It starts with the grey suit. For business, it's all about something simple, something timeless. A lightweight, solid wool suit will serve as the foundation of your work wardrobe. A truly decent wool suit will run hundreds of dollars, which is why you should start browsing your local thrift shops.
*When suit shopping, wear your best-fitting dress shirt and dress shoes to gain a proper understanding of how the suit will fit. If you don't yet have either of these things, find what you can at the thrift shop to try on along with the suit.*
- Fit. If you have any idea of your measurements, this will help tremendously as you peek at the suit rack. Don't expect the size of a suit to be printed anywhere.
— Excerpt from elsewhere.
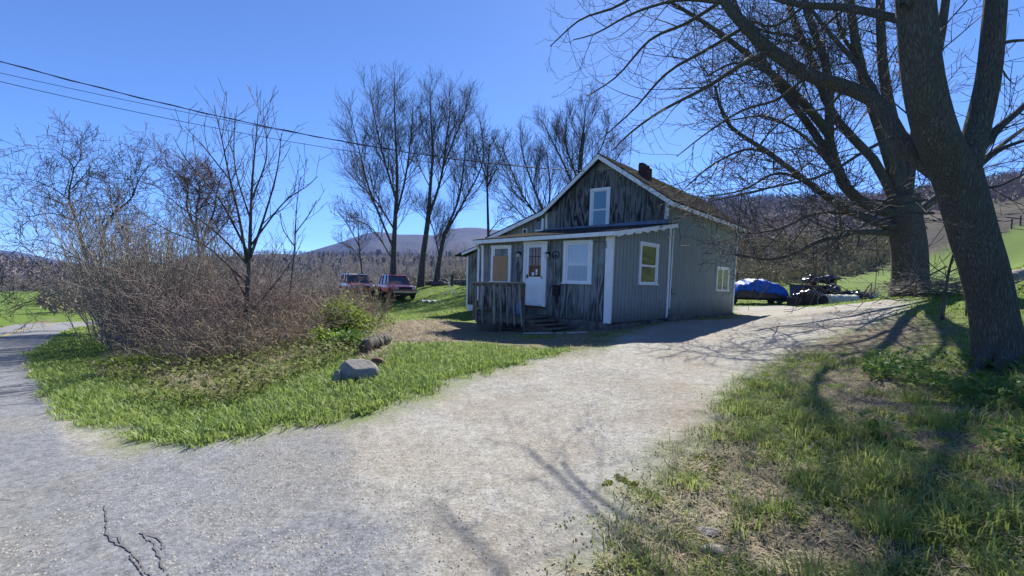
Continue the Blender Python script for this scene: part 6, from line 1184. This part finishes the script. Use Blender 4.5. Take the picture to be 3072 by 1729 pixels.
for k, (a, b, lab) in enumerate((((1342, 848), (1368, 886), 'long white pole propped against the stone wall'), ((1329, 884), (1354, 871), 'short white pole crossing the long one on the grass'))):
    A_, B_ = ghit(*b) if k == 0 else ghit(*a), None; Yp = A_[1]; B_ = at(*(a if k == 0 else b), Yp+.3); mb = MB(); mb.tube([A_, (A_+B_)/2+np.array([.12*(k == 0), 0, -.02]), B_], .035, 7); tag(obj('white_pole', mb, M_WPOLE, None, A_), lab, 'pole', 'white poles on the yard grass')
q = ghit(1294, 907); mb = MB(); rs_ = np.random.RandomState(6); nx_, ny_ = 22, 8
mb.add([(q[0]+(i/21-.5)*1.5, q[1]+(j/7-.5)*.6, gz(q[0], q[1])+.05+.05*math.sin(i*1.1+j)+.04*rs_.rand()) for i in range(nx_) for j in range(ny_)], [(i*ny_+j, (i+1)*ny_+j, (i+1)*ny_+j+1, i*ny_+j+1) for i in range(nx_-1) for j in range(ny_-1)]); o = obj('plastic_sheet', mb, M_WPOLE, None, q, smooth=True); tag(o, 'crumpled white plastic sheet on the grass right of the red car', 'plastic sheet'); o.modifiers.new('t', 'SOLIDIFY').thickness = .01
for k, (px, py, Y, lab) in enumerate(((3052, 728, 60, 'small dark fence post on the meadow, nearest the right edge'), (3026, 738, 60, 'small dark fence post on the meadow right of the leaning trunk'), (3066, 712, 70, 'small dark fence post higher up the meadow slope'))):
    q = gat(px, Y); mb = MB(); mb.tube([q-np.array([0, 0, .1]), q+np.array([.0, 0, .7]), q+np.array([.03, 0, 1.4])], .09, 8); tag(obj('fence_post', mb, M_BARK, None, q), lab, 'post', 'posts on the right meadow')
M_PALEB = bark('pale_debarked_log', (.30, .27, .23), (.18, .16, .135), .3, 9, .4, .02)
a, b = gat(3025, 12.5), gat(3130, 13.5); a = at(3028, 838, 12.5); b = at(3130, 800, 13.0); logthing('pale debarked log lying behind the huge leaning trunk at right', a, b, .16, M_PALEB, 9)
# brush pile at the foot of the second maple
T = Twigs(); rb_ = np.random.RandomState(12); c = gat(2820, 13.0)
for k in range(130): p = c+np.array([rb_.normal(0, .55), rb_.normal(0, .5), .05+.35*rb_.rand()]); grow(T, p, nrm([rb_.normal(0, 1), rb_.normal(0, .6), rb_.normal(.12, .2)]), .6+.8*rb_.rand(), .014, 0, dict(SB, b=[(0, -.05), (0, 0), (0, 0)]), rb_)
tag(link_mesh('brush_pile', T.mesh('brush_pile', c), M_CANE, None, tuple(c)), 'heap of cut branches between the two big trees', 'brush pile')
a, b = ghit(2640, 912), ghit(2725, 886); a = a+np.array([0, 0, -.03]); b = b+np.array([0, 0, .05]); mb = MB(); mb.tube([a, (a+b)/2+np.array([0, 0, .06]), b], [.05, .11, .17], 9); tag(obj('root', mb, M_BIG, None, a, smooth=True), 'surface root running left from the thick-trunked tree', 'root')
# two flat stones showing in the mossy edge
for px, py, r_, lab in ((2128, 1598, .075, 'flat pale stone in the moss at the drive edge, upper of two'), (2142, 1656, .07, 'flat pale stone in the moss at the drive edge, lower of two')):
    q = ghit(px, py); mb = MB(); mb.blob(q+np.array([0, 0, .005]), (r_, r_*.8, .022), int(px), .25, 1.3, 18); tag(obj('flat_stone', mb, M_ROCK, None, q), lab, 'stone', 'flat stones at the drive edge')
# ---------------------------------------------------------------- haze in the valley
mb = MB(); mb.box(-2800, 2800, -2800, 2800, -45, 270); hz_ = NT('haze'); hz_.t.nodes.remove(hz_.b); pv = hz_.t.nodes.new('ShaderNodeVolumePrincipled'); pv.inputs['Color'].default_value = (.16, .35, 1.0, 1); pv.inputs['Density'].default_value = .00019; pv.inputs['Anisotropy'].default_value = .0
hz_.t.links.new(pv.outputs[0], hz_.t.nodes['Material Output'].inputs['Volume']); tag(obj('haze', mb, hz_.m), kind='stuff')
Most older suits are without such labels. If you're clueless as to your size, just grab a few things that might fit and head to the dressing room. So much of thrift shopping is trial and error.
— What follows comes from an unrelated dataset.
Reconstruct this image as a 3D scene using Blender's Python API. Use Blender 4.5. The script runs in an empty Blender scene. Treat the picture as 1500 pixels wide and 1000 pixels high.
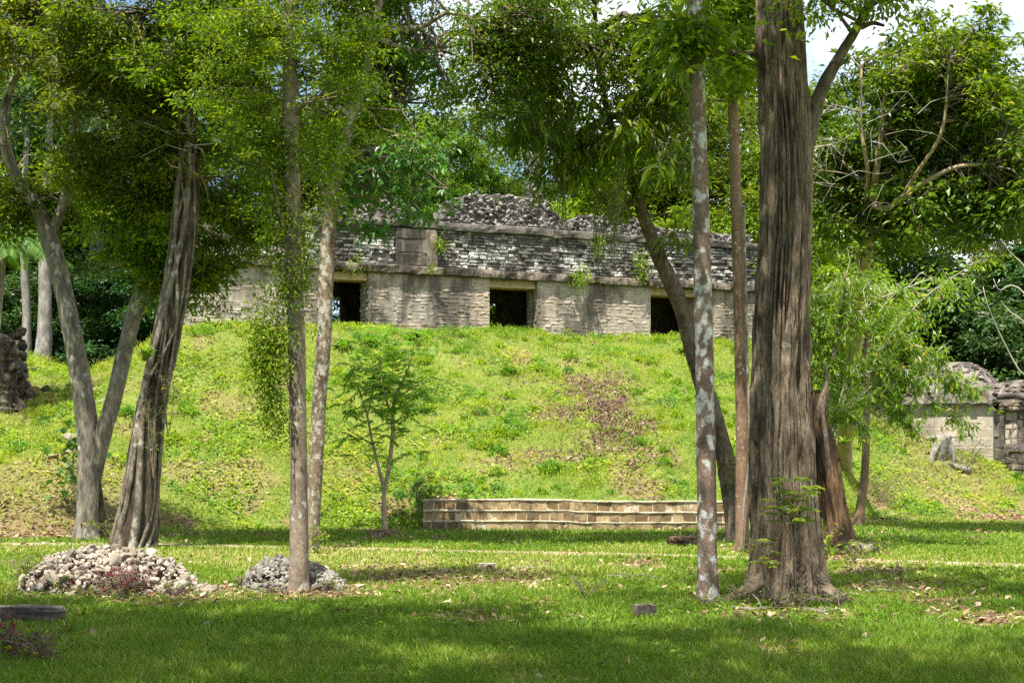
import bpy, bmesh, math, random
import numpy as np
from mathutils import Vector

# ------------------------------------------------------------------ scene basics
F = 2083.0            # focal length in reference pixels (1500 px wide picture)
CH = 1.7              # camera height
HZ = 664.0            # row of the horizon
sc = bpy.context.scene
COL = sc.collection
R = math.radians

def P(px, py, d):
    """point at distance d (along +Y) that the lens sees at px, py"""
    return np.array([(px - 750.0) / F * d, d, CH + (HZ - py) / F * d])

def gd(py):            # distance of a flat-ground point seen at row py
    return CH * F / (py - HZ)

# ------------------------------------------------------------------ noise
def _hash(i, j, k, seed):
    h = (i.astype(np.int64) * 374761393 + j.astype(np.int64) * 668265263 + k.astype(np.int64) * 2147483647 + seed * 144665) & 0xffffffff
    h = ((h ^ (h >> 13)) * 1274126177) & 0xffffffff
    h = ((h ^ (h >> 16)) * 2246822519) & 0xffffffff
    return ((h ^ (h >> 15)) & 0xffffff) / float(0xffffff)

def vnoise(p, seed=0):
    p = np.asarray(p, float)
    f = np.floor(p); i = f.astype(np.int64); t = p - f
    t = t * t * (3 - 2 * t)
    r = 0
    for a in (0, 1):
        wx = t[..., 0] if a else 1 - t[..., 0]
        for b in (0, 1):
            wy = t[..., 1] if b else 1 - t[..., 1]
            for c in (0, 1):
                wz = t[..., 2] if c else 1 - t[..., 2]
                r = r + wx * wy * wz * _hash(i[..., 0] + a, i[..., 1] + b, i[..., 2] + c, seed)
    return r

def fbm(p, seed=0, oct=4):
    p = np.asarray(p, float); s = 0; a = 1; n = 0
    for o in range(oct):
        s = s + a * vnoise(p * 2 ** o + 13.7 * o, seed + o); n += a; a *= .5
    return s / n

def n2(x, y, sc_, seed=0, oct=3):
    return fbm(np.stack([x * sc_, y * sc_, np.zeros_like(x) + .5], -1), seed, oct)

# ------------------------------------------------------------------ mesh builder
class MB:
    def __init__(s):
        s.v = []; s.f = {3: [], 4: []}; s.m = {3: [], 4: []}; s.a = []; s.n = 0; s.sm = {3: [], 4: []}
    def add(s, V, Fc, var=None, mat=0, smooth=False):
        V = np.asarray(V, float).reshape(-1, 3)
        Fc = np.asarray(Fc, np.int64)
        if len(Fc) == 0: return
        k = Fc.shape[1]
        s.v.append(V); s.f[k].append(Fc + s.n)
        s.m[k].append(np.full(len(Fc), mat, np.int32)); s.sm[k].append(np.full(len(Fc), smooth, bool))
        if var is None: var = np.full(len(V), .5)
        s.a.append(np.broadcast_to(np.asarray(var, float), (len(V),)))
        s.n += len(V)
    def also(s, Fc, mat=0, smooth=False):      # more faces on the last added block of verts
        Fc = np.asarray(Fc, np.int64); k = Fc.shape[1]; off = s.n - len(s.v[-1])
        s.f[k].append(Fc + off); s.m[k].append(np.full(len(Fc), mat, np.int32)); s.sm[k].append(np.full(len(Fc), smooth, bool))
    def build(s, name, mats, parent=None, org=None, extra=None):
        V = np.concatenate(s.v) if s.v else np.zeros((0, 3))
        if org is not None: V = V - np.asarray(org)
        me = bpy.data.meshes.new(name)
        q = np.concatenate(s.f[4]) if s.f[4] else np.zeros((0, 4), np.int64)
        t = np.concatenate(s.f[3]) if s.f[3] else np.zeros((0, 3), np.int64)
        loops = np.concatenate([q.ravel(), t.ravel()]).astype(np.int32)
        starts = np.concatenate([np.arange(len(q)) * 4, len(q) * 4 + np.arange(len(t)) * 3]).astype(np.int32)
        mi = np.concatenate(s.m[4] + s.m[3]).astype(np.int32); sm = np.concatenate(s.sm[4] + s.sm[3])
        me.vertices.add(len(V)); me.vertices.foreach_set('co', V.astype(np.float32).ravel())
        me.loops.add(len(loops)); me.loops.foreach_set('vertex_index', loops)
        me.polygons.add(len(starts)); me.polygons.foreach_set('loop_start', starts)
        me.polygons.foreach_set('material_index', mi); me.polygons.foreach_set('use_smooth', sm)
        at = me.attributes.new('var', 'FLOAT', 'POINT'); at.data.foreach_set('value', np.concatenate(s.a).astype(np.float32))
        for k_, arr in (extra or {}).items():
            at = me.attributes.new(k_, 'FLOAT', 'POINT'); at.data.foreach_set('value', np.asarray(arr, np.float32))
        me.update(calc_edges=True)
        for m in (mats if isinstance(mats, (list, tuple)) else [mats]): me.materials.append(m)
        o = bpy.data.objects.new(name, me); COL.objects.link(o)
        if parent is not None: o.parent = parent
        elif org is not None: o.location = org
        return o

def tag(o, label=None, cat=None, group=None, kind=None):
    if label: o['label'] = label
    if cat: o['category'] = cat
    if group: o['group'] = group
    if kind or cat: o['kind'] = kind or 'thing'
    return o

def empty(name, loc, label, cat, group=None):
    o = bpy.data.objects.new(name, None); COL.objects.link(o); o.location = loc
    o.empty_display_size = .3
    return tag(o, label, cat, group)

def copy_tree(o, loc, rz=0, scale=None):
    c = o.copy(); COL.objects.link(c); c.location = loc; c.rotation_euler = (0, 0, rz)
    if scale is not None: c.scale = scale
    for ch in list(o.children):
        k = ch.copy(); COL.objects.link(k); k.parent = c
        for g in list(ch.children):
            j = g.copy(); COL.objects.link(j); j.parent = k
    return c

# ------------------------------------------------------------------ geometry helpers
def unit(v):
    v = np.asarray(v, float); return v / (np.linalg.norm(v, axis=-1, keepdims=True) + 1e-9)

def catmull(pts, n):
    pts = np.asarray(pts, float)
    if len(pts) == 2:
        t = np.linspace(0, 1, n)[:, None]; return pts[0] * (1 - t) + pts[1] * t
    seg = np.linalg.norm(np.diff(pts[:, :3], axis=0), axis=1); cum = np.concatenate([[0], np.cumsum(seg)])
    u = np.linspace(0, cum[-1], n); i = np.clip(np.searchsorted(cum, u, side='right') - 1, 0, len(pts) - 2)
    t = ((u - cum[i]) / (seg[i] + 1e-9))[:, None]
    ext = np.vstack([2 * pts[0] - pts[1], pts, 2 * pts[-1] - pts[-2]])
    p0, p1, p2, p3 = ext[i], ext[i + 1], ext[i + 2], ext[i + 3]
    return .5 * ((2 * p1) + (-p0 + p2) * t + (2 * p0 - 5 * p1 + 4 * p2 - p3) * t ** 2 + (-p0 + 3 * p1 - 3 * p2 + p3) * t ** 3)

def tube(mb, path, rad, sides=12, disp=None, var=.5, mat=0, cap=True, smooth=True):
    path = np.asarray(path, float); n = len(path); rad = np.asarray(rad, float)
    T = unit(np.gradient(path, axis=0))
    up = np.array([1., 0, 0]) if abs(T[0][0]) < .8 else np.array([0, 1., 0])
    U = np.zeros((n, 3)); u = unit(up - T[0] * (up @ T[0])); U[0] = u
    for k in range(1, n):
        u = unit(u - T[k] * (u @ T[k])); U[k] = u
    W = np.cross(T, U)
    th = np.linspace(0, 2 * np.pi, sides, endpoint=False)
    s = np.concatenate([[0], np.cumsum(np.linalg.norm(np.diff(path, axis=0), axis=1))])
    r = np.repeat(rad[:, None], sides, 1)
    if disp is not None: r = r + disp(th[None, :] + 0 * r, s[:, None] + 0 * r, r)
    V = path[:, None, :] + r[..., None] * (np.cos(th)[None, :, None] * U[:, None, :] + np.sin(th)[None, :, None] * W[:, None, :])
    a = (np.arange(n - 1)[:, None] * sides + np.arange(sides)[None, :]); b = np.arange(n - 1)[:, None] * sides + (np.arange(sides)[None, :] + 1) % sides
    Q = np.stack([a, b, b + sides, a + sides], -1).reshape(-1, 4)
    V = V.reshape(-1, 3)
    if cap:
        V = np.vstack([V, path[-1] + T[-1] * rad[-1] * .3]); top = len(V) - 1; o = (n - 1) * sides
        Tt = np.stack([o + np.arange(sides), o + (np.arange(sides) + 1) % sides, np.full(sides, top)], -1)
    mb.add(V, Q, var, mat, smooth)
    if cap: mb.also(Tt, mat, smooth)

def bark_disp(amp, fz=1.2, fth=6, seed=0, flare=0, fh=.4, lobes=5, ph=0., groove=0, gth=9, gz=.35, lump=0):
    def f(th, s, r):
        c = np.stack([np.cos(th) * fth * .32, np.sin(th) * fth * .32, s * fz], -1)
        d = amp * (fbm(c * 2, seed, 4) - .5) * 2
        if lump: d = d + lump * r * (fbm(np.stack([np.cos(th) * .9, np.sin(th) * .9, s * .9], -1), seed + 9, 2) - .5) * 2
        if groove:
            c2 = np.stack([np.cos(th) * gth * .33, np.sin(th) * gth * .33, s * gz], -1)
            n = fbm(c2, seed + 5, 3); g = np.exp(-((n - .5) / .045) ** 2)
            n_ = fbm(c2 * 2.3 + 7, seed + 6, 2); g2 = np.exp(-((n_ - .5) / .06) ** 2)
            d = d - groove * g - groove * .45 * g2
        if flare:
            w = np.exp(-s / fh)
            d = d + r * flare * w * (.55 + .45 * np.cos(lobes * th + ph) + .25 * np.cos((lobes - 2) * th + 1.3 + ph))
        return d
    return f

def leaves(mb, rng, pos, axis, nrm, L, W, fold=.18, droop=.2, var=None, mat=0):
    """N kite leaves: one folded quad each"""
    n = len(pos)
    axis = unit(axis); side = unit(np.cross(axis, nrm)); up = unit(np.cross(side, axis))
    L = np.broadcast_to(np.asarray(L, float), (n,))[:, None]; W = np.broadcast_to(np.asarray(W, float), (n,))[:, None]
    mid = pos + axis * L * .45 + up * W * fold
    r = mid + side * W * .5; l = mid - side * W * .5
    tip = pos + axis * L - up * L * droop
    V = np.stack([pos, r, tip, l], 1).reshape(-1, 3)
    if var is None: var = rng.random(n)
    mb.add(V, np.arange(n * 4).reshape(n, 4), np.repeat(var, 4), mat)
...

- It's better that a suit be a slightly too large than too small. Most aspects of a suit can be taken in/up. However, if the shoulders are too wide/padded, move on. There's practically no way to remedy this issue without spending a lot.
- Ideally, the jacket's sleeve should fall just past your wrist, while the jacket itself should end about two inches above your the tips of your fingers (with arms flat at your sides). The pants should rest just slightly on your shoes. Remember, these things can be altered.
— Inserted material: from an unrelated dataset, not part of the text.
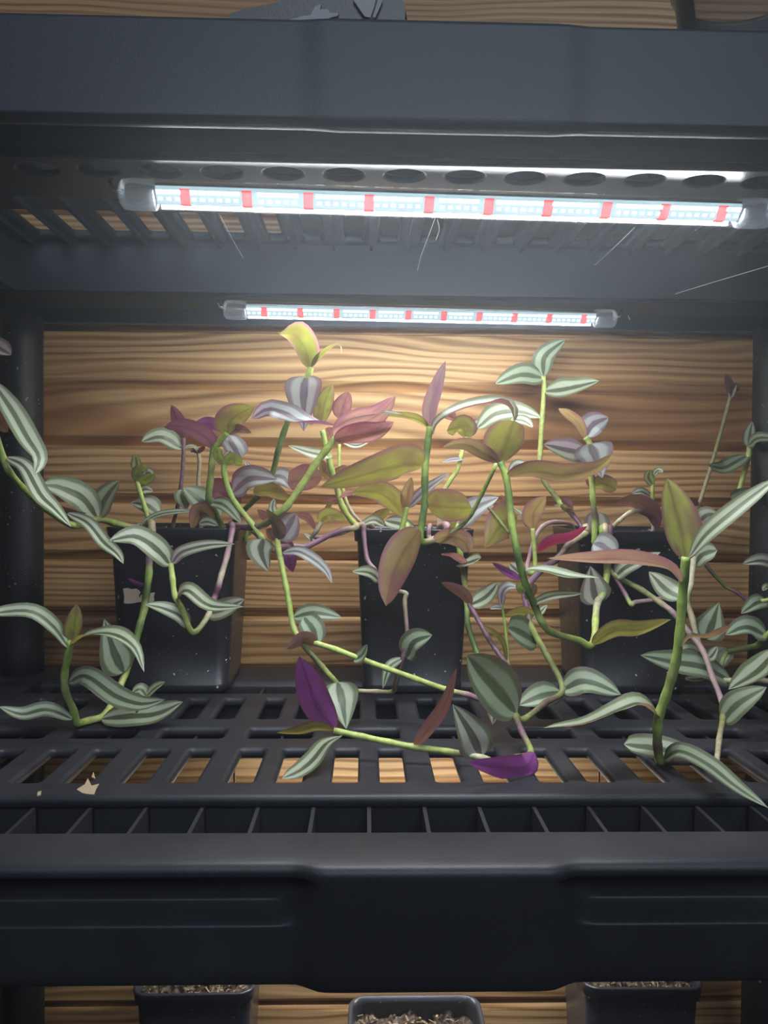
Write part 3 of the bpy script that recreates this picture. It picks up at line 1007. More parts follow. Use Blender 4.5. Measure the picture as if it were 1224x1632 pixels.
PROF = {'n': (0.55, 0.78), 'h': (0.34, 0.95), 'r': (0.5, 0.42), 'l': (0.6, 0.95), 'e': (0.8, 0.62)}
NL, NW = 18, 8
rl = random.Random(21)
def leaf(s, w, f, d0, d1=None, m='p', sh='n', fold=None, curl=0.0, wave=None):
    """s: midrib from base to tip 'x,y x,y ...'; w: breadth in pixels; f: 'T' upper face seen, 'U' underside seen, a number = turn of the blade in degrees, or (from, to)"""
    P = []
    for a in s.split():
        q = a.split(',')
        P.append((float(q[0]), float(q[1])))
    if d1 is None: d1 = d0 - 0.012
    base = CUR.location
    if f == 'T': f = rl.uniform(22, 40)
    elif f == 'U': f = rl.uniform(140, 158)
    a0, a1 = f if isinstance(f, tuple) else (f, f)
    if fold is None: fold = rl.uniform(0.16, 0.30)
    if wave is None: wave = rl.uniform(0.02, 0.06)
    ph = rl.uniform(0, 6.28)
    n = len(P) - 1
    P3 = [(x, y, d0 + (d1 - d0) * i / n) for i, (x, y) in enumerate(P)]
    fine = catmull(P3, NL * 6)
    TS = [(i / NL) ** 1.5 for i in range(NL + 1)]
    S = [at(*fine[round(t * NL * 6)]) for t in TS]
    e1, e2 = PROF[sh]
    tm = e1 / (e1 + e2)
    fm = tm ** e1 * (1 - tm) ** e2
    bm = bmesh.new()
    uvl = bm.loops.layers.uv.new('UVMap')
    rows, uvs = [], {}
    prevS = None
    lastT = None
    for i, p in enumerate(S):
        t = TS[i]
        T = (S[min(i + 1, NL)] - S[max(i - 1, 0)])
        if T.length < 1e-6: T = lastT
        T = T.normalized(); lastT = T
        Vw = (p - EYE)
        dist = Vw.dot(fw)
        Vw.normalize()
        Cc = -(Vw - T * Vw.dot(T)).normalized()
        Sd = Cc.cross(T).normalized()
        if prevS is None:
            if Sd.z < 0: Sd = -Sd
            # blades that stand nearly upright: keep a steady side
        elif Sd.dot(prevS) < 0: Sd = -Sd
        prevS = Sd
        a = math.radians(a0 + (a1 - a0) * t)
        N = Cc * math.cos(a) + Sd * math.sin(a)
        W = Sd * math.cos(a) - Cc * math.sin(a)
        hw = w * 0.5 * dist / F / max(0.5, abs(math.cos(a)))
        tt = min(max(t, 0.004), 1.0)
        if sh == 'h':
            prof = math.sqrt(max(0.0, 1 - ((0.36 - tt) / 0.36) ** 2)) if tt < 0.36 else max(0.0, 1 - ((tt - 0.36) / 0.64) ** 1.45) ** 0.95
        else:
            prof = tt ** e1 * (1 - tt) ** e2 / fm if tt < 1 else 0.0
        prof = max(prof, 0.10 * (1 - t) ** 3 + (0.012 if t < 1 else 0.0))
        row = []
        for j in range(NW + 1):
            u = j / NW * 2 - 1
            q = p + W * (u * hw * prof) + N * (hw * prof * (fold * abs(u) ** 1.4 - curl * u * u) + hw * wave * math.sin(t * 9 + ph + u * 2.0) * abs(u) * prof)
            if q.y > 0.33 and q.z < ZL + 0.0008: q.z = ZL + 0.0008
            vtx = bm.verts.new(q - base)
            uvs[vtx] = (j / NW, t)
            row.append(vtx)
        rows.append((row, N))
    for (ra, N), (rb, _) in zip(rows, rows[1:]):
        for j in range(NW):
            fc = bm.faces.new((ra[j], ra[j + 1], rb[j + 1], rb[j]))
            fc.normal_update()
            if fc.normal.dot(N) < 0: fc.normal_flip()
            for l in fc.loops: l[uvl].uv = uvs[l.vert]
    me = bpy.data.meshes.new('leaf')
    bm.to_mesh(me); bm.free()
    return link('leaf', me, LM[m], CUR, True)

# ================================================================== the vines of the left pot
vine('vine arching from left pot past the left picture edge before the post', (222, 840, .56))
stem('222,840,.56,t 215,841,.548 180,833,.53,g 155,828,.50,o 118,838,.47,g 75,812,.44 58,798,.43 35,776,.415 14,750,.40 6,732,.40 -8,688,.395', 10)
leaf('-14,606 16,650 43,697 62,730 54,758', 34, 'T', .395, .375, 'p')
leaf('-28,540 0,556 18,566', 30, 'T', .40, .39)
leaf('-16,652 0,672 13,688', 22, 'U', .41, .40, 'b')
leaf('11,729 40,745 64,788 88,812 114,840', 27, 'T', .40, .375)
leaf('156,827 132,795 98,778 66,772', 44, 'T', .50, .465)
leaf('157,824 168,795 191,765', 34, 'T', .505, .50, 'd')
leaf('150,829 120,823 88,806', 18, 'U', .50, .47, 'b')
leaf('108,818 140,834 165,864 186,882 197,899', 22, 'T', .475, .455)

vine('upright green sprout at left corner of left pot with three small bright leaves', (238, 838, .57))
stem('238,838,.57,t 232,812,.57,y 222,780,.57 217,762,.57 216,748,.57', 7)
leaf('216,752 218,738 215,723', 17, 'T', .57, .565, 'g')
leaf('218,766 221,752 231,745', 18, 'U', .568, .56, 'g', 'r')
leaf('219,766 232,765 246,756', 17, 'U', .567, .56, 'g', 'r')
leaf('226,766 236,753 244,757', 14, 'T', .575, .57)
leaf('222,784 232,780 244,783', 16, 'T', .573, .575)
leaf('253,819 235,806 209,801', 30, 'T', .578, .575)

vine('vine hanging down the left pot front to an upright shoot at lower left', (236, 836, .56))
stem('236,836,.56,y 246,847,.53,t 243,862,.52,m 238,890,.518,m 237,915,.516,g 233,945,.513,d 230,970,.51,y 222,1000,.505,d 213,1035,.50,g 199,1074,.495,y 185,1108,.485,y 165,1141,.47 140,1150,.462 126,1157,.457,g 117,1132,.455 104,1100,.45,o 103,1075,.45,g 108,1045,.447 113,1022,.445', 11)
leaf('237,936 219,931 203,921', 8, 'U', .515, .51, 'p')
leaf('197,1071 181,1038 166,986', 56, (20, 20), .49, .48, 'd', 'h')
leaf('109,1032 86,1000 50,975 0,976 -14,982', 24, (40, 25), .445, .42)
leaf('114,1022 119,996 122,963', 28, 'U', .447, .44, 'y')
leaf('116,1026 140,1012 180,1011 214,1032 230,1072', 24, (100, 30), .445, .42, 'y')
leaf('110,1087 138,1078 185,1110 225,1122 263,1115', 34, 'T', .45, .43, 'd')
leaf('115,1146 75,1131 35,1138 -2,1126', 24, 'T', .452, .44)
leaf('163,1146 205,1142 250,1138 292,1118', 38, 'T', .465, .455)
stem('204,1150,.462,d 214,1148,.463 222,1124,.463 234,1108,.463', 5, 'side_shoot')
leaf('236,1113 224,1099 210,1104', 18, 'T', .463, .46, 'd')
leaf('233,1110 248,1096 263,1087', 13, 'T', .463, .46, 'g')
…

- A two-button, single-breasted suit is always safe. Three-button works as well.. Any more than three or less than two and you're looking at the wrong suit.
- Feel. Many suits will have a label somewhere indicating fabric content. A lightweight, pure wool is the best. A polyester suit lacks stretch, breathability, and softness.
- Brand. As with any item of clothing, brand is the last thing to think about. Sure, there are certain labels you see that almost certainly guarantee quality, but fit and feel take precedent. Also remember that, while today's average suit from a Haggar or Stafford may be junk, companies like these used to produce quality goods in America. As such, ignore all preconceived notions.
The navy blazer will serve you for all occasions in which the grey suit is simply too formal. Paired with tan chinos, grey wool trousers (from your suit), or (sometimes) jeans, the navy blazer rests between formal and casual.
- Fit. A blazer the same size as a suit will likely have a different fit, as blazers are naturally cut for a less formal fit.
- Two-button, single-breasted is ideal.
- The classic navy blazer generally has brass buttons. Some people find them to be a little old-fashioned. If brass isn't for you, a tailor can easily switch out the brass for navy, dark grey or tortoise buttons.
- Feel. Look for lightweight wool suitable for year-round use.
- Brand. Again, fit and feel are the important things here.
I hope you're all enjoying the start of this series. I figure most of you know these things already, but I'm always receiving questions about building up the basics of a wardrobe. Of course, these are just my thoughts and any suggestions to amend this guideline would be appreciated.